I've got one. It's 6x6 of TO220 package fets (36 fets), with a good layout and good power busing. Crappy caps, and sadly, the control firmware is glitchy and they occasionally just explode.

The Sevcon on this bike is 16 x 6 fets (96 fets), and it's rock solid an reliable, ONCE TUNED. It's like a death in the family to get tuned, it's going to leave you with a week of frowning and restless sleep, and thousands of dollars in labor with an expert dyno tuning your setup to get it to operate. Once you have it operational, it's like stepping into heaven everytime you operate the vehicle.
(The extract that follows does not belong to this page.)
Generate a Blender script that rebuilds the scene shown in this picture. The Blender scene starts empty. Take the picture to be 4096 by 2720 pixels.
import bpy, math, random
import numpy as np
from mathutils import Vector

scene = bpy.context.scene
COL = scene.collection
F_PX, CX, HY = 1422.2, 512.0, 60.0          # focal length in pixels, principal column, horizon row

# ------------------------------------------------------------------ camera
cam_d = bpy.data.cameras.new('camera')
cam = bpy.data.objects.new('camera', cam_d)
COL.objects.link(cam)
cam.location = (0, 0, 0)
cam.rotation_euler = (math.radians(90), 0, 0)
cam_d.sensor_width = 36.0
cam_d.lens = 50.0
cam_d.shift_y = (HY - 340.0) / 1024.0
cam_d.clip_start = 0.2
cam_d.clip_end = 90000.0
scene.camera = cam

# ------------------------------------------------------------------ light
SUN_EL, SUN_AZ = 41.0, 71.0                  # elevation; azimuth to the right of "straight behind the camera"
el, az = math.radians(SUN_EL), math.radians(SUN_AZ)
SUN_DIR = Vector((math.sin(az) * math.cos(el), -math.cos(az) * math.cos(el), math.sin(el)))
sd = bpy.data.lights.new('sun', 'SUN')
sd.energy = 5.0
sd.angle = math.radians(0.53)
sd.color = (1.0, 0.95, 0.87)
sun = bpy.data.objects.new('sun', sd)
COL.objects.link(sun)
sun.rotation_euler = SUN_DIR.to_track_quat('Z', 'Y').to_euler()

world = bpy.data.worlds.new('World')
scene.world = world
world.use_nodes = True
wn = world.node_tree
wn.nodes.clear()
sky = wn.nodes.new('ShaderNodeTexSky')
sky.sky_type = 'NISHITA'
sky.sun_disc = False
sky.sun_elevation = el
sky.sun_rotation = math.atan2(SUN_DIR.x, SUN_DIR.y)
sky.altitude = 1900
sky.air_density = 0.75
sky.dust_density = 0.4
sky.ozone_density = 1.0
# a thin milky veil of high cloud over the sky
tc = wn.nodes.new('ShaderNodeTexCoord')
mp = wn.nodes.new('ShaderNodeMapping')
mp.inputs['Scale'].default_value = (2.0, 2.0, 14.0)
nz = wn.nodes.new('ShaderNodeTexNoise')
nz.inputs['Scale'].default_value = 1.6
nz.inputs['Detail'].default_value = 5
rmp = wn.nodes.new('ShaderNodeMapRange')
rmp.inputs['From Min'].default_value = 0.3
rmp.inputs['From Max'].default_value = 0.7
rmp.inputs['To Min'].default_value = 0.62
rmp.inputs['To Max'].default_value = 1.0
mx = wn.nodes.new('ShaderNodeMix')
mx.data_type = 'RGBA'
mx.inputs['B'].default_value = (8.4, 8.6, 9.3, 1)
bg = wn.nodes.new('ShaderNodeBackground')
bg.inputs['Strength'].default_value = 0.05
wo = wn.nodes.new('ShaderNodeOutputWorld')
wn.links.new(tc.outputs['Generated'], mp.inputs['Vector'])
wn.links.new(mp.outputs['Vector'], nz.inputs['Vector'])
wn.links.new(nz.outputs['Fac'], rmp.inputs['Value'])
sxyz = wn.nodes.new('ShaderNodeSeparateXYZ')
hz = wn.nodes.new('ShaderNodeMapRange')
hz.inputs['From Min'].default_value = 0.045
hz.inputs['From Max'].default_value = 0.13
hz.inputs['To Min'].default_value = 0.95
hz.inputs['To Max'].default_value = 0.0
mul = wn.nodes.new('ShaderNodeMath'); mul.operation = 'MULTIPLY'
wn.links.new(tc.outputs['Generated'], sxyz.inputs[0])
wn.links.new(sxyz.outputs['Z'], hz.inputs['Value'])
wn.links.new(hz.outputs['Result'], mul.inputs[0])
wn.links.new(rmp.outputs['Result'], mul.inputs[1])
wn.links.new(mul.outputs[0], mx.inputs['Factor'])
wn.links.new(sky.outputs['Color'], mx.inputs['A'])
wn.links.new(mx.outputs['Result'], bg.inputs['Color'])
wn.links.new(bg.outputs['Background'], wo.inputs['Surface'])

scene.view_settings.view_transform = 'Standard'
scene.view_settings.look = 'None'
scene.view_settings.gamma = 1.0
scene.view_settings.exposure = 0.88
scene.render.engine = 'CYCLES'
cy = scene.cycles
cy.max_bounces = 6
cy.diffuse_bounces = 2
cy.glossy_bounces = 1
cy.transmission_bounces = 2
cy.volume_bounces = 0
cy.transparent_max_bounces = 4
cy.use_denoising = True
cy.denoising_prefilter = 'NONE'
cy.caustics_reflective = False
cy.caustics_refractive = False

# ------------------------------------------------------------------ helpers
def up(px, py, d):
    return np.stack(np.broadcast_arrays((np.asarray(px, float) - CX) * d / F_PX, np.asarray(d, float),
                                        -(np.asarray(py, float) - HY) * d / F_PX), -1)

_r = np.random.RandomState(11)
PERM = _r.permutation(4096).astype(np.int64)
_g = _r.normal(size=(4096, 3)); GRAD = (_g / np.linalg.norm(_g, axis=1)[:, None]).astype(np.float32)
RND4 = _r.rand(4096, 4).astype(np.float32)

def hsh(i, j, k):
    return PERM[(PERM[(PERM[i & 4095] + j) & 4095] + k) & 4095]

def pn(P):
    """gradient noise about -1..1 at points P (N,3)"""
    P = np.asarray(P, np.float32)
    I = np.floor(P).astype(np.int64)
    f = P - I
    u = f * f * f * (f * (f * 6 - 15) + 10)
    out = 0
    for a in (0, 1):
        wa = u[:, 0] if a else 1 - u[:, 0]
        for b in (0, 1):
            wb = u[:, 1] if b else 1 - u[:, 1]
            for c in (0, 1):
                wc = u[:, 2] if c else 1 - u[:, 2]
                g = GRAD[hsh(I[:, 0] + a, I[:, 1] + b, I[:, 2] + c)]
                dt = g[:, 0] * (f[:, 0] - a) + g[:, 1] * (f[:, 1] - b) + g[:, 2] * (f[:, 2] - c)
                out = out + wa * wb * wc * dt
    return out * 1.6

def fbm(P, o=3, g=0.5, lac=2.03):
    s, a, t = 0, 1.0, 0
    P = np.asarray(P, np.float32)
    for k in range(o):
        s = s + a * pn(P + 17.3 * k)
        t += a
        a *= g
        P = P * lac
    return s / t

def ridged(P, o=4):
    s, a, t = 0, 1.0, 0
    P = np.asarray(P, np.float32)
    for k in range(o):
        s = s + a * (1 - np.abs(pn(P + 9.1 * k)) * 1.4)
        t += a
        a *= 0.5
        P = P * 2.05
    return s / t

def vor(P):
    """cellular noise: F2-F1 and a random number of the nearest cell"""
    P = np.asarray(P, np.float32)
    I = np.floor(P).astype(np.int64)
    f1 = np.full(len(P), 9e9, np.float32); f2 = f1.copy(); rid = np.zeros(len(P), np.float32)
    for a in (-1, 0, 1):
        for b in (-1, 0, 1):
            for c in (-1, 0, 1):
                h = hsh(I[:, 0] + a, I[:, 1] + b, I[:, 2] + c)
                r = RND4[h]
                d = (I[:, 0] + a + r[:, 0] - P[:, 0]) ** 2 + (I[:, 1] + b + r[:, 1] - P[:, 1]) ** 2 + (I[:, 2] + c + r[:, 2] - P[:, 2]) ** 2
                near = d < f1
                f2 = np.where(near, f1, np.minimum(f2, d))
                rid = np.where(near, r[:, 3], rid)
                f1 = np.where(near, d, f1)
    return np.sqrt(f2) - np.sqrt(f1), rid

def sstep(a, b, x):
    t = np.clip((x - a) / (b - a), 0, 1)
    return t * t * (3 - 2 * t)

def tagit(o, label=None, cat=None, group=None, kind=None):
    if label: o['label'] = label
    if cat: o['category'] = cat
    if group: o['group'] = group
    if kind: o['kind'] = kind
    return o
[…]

Which is like exactly backwards of a Kelly, which takes about 20 minutes to get everything hooked up and adjusted and tuned, followed by a lifetime of hating all it's glitchy crap performance, ending in it's death at some random moment when you need it most.

Or you could build your own Lebowski controller (or wait for Arlo or Zombiess to sell you one):
liveforphysics said:
That is awesomely smooth and controlled and silent in your video.

People don't realize how much better it is to ride. I want to see Lebowski brains in every motor controller for every bicycle or EV or RC model or whatever. This is next generation motor control.

[youtube]ISMXZWT1VBY[/youtube]
[youtube]2f4Asgt1gjY[/youtube]
youtube said:
This is the same controller but now I'm using a 100V pack trying to stress the components even more. Almost all the noise you hear from the bike is coming from the freewheel clicking and air moving around the bike. The motor is virtually silent with this controller.

And don't forget the very heavy duty (motorcyle?) disc brakes!